Tuesday, December 24, 2013

How we reduced our time-to-production by 90%, and quadrupled our velocity

Towards the middle of Q2 2013, I took over the responsibility of leading our product(s) along with Dave who took on the responsibility of managing our development team. For a development team of less than 10 developers, the challenge ahead of us was very clear

  • We were doing ~ 5-10 releases a month across our product stack
  • Our average elapsed time from conceptualizing a feature or improvement to delivery in production was ~ 100 days

Our mandate was to deliver value to the users faster by accelerating the rate of releases, and drive down time to production as much as we could. Essentially, we wanted to become more responsive to the needs of our customer & the business


The Old World

While there were many areas of improvement, I list what we noticed as top characteristics of our development process

  • Developing user stories, use cases & scenarios - Our product management served as strong proxy for the customer & diligently detailed user stories & use cases to help the developers learn of our customers’ needs. This was the reasonable thing to do as our product requires significant input from domain experts, and prepping use cases to help developers understand the problems our customers want to solve.
  • Strong competence in specific areas of our stack - Our developers had cultivated significant competence across clearly identified areas of our development stack. Again, like many teams, we matched skills to areas of code. This allowed us to move the respective areas of code faster & faster over time
  • Quality assurance by QA team & product management before shipping - We had developed a culture of quality assurance as the last gate of development before shipping to the customer. This allowed us to catch areas where we hadn’t met our customers needs, or the user story wasn’t completely satisfied before shipping the product. This is difficult to argue against.

As strange as it may sound, these were the very practices that held us back. Let’s look at them up close

  • Developing user stories, use cases & scenarios – On face, this is a very good idea. However, this abstracted our developers from the customers which made it difficult for our developers to understand the pains of our customers. The answer here was clear. We needed to move our product team’s center of gravity closer to the customer, and eliminate product management as a bottleneck. Instead, product management would serve as a bridge to the customer, not a gatekeeper.
  • Strong competence in specific areas of our stack – This worked very well for us in the early days. However, given that everything we ship is cross functional, we needed developers from every area of code to ship anything. This led to key man dependencies that bottlenecked our development efforts.
  • Quality assurance by QA team & product management before shipping – Since product management had the best understanding of our users’ problems, this was considered an important & critical step. Product management would request domain experts on our team to validate the product against expected behavior prior to shipping. This led to significant time added after development & prior to shipping.

The New World

We developed principles that we would follow to break away from this practice & reduce our time to production while increasing our velocity (as measured by # of releases)

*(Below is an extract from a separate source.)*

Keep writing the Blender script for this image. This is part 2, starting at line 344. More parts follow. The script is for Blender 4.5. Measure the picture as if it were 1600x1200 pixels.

  • Move our center of gravity closer to our customer – The purpose here was singular. We needed our development team to have a visceral understanding of our customer’s goals & pains. We did this by holding multiple seminars on architect’s workflow as well as building physics in-house. In parallel, we started conducting user interviews & usability sessions – the caveat being that the latter would be led by our developers, coordinated by product management
  • Reduce batch size – We decided that we would work relentlessly to minimize the quantum of product enhancement that can be meaningfully sent to our customers. We also made commensurate moves across our technical stack to facilitate this
  • Decentralize releases – We wanted developers to be responsible for shipping the product, right from the stage of conceptualizing the ticket to release. This could only be done if we reduced the size of each release, product wise, to something that could be managed by a developer. Further, it required our services to move independently of each other when needed.
  • Enhance code coverage – We decided to make conscious effort, even at the cost of near term benefit, of sharing code across the team. This was done to allow multiple developers to move code across the stack.

The result, thus far

Time to production vs. creation date


  • We drove down our time to production (defined as time from conceptualization to production) from 100 days on average to 10 days. As a result, we are now very responsive both to our customers' needs and our vision for the product.
# of releases per month

  • We have nearly quadrupled the number of releases we do. This really paid off for us in Q4 where we launched 2 new products – Sefaira for SketchUp & Sefaira for Revit, and did multiple releases which benefited our customers.
  • In terms of code coverage, 80% of our developers contributed to areas of our code where we invested 80% of development budget

While many challenges lie ahead of us in terms of driving growth, it is encouraging to note that we are accelerating our product development. Our customers & investors expect nothing less.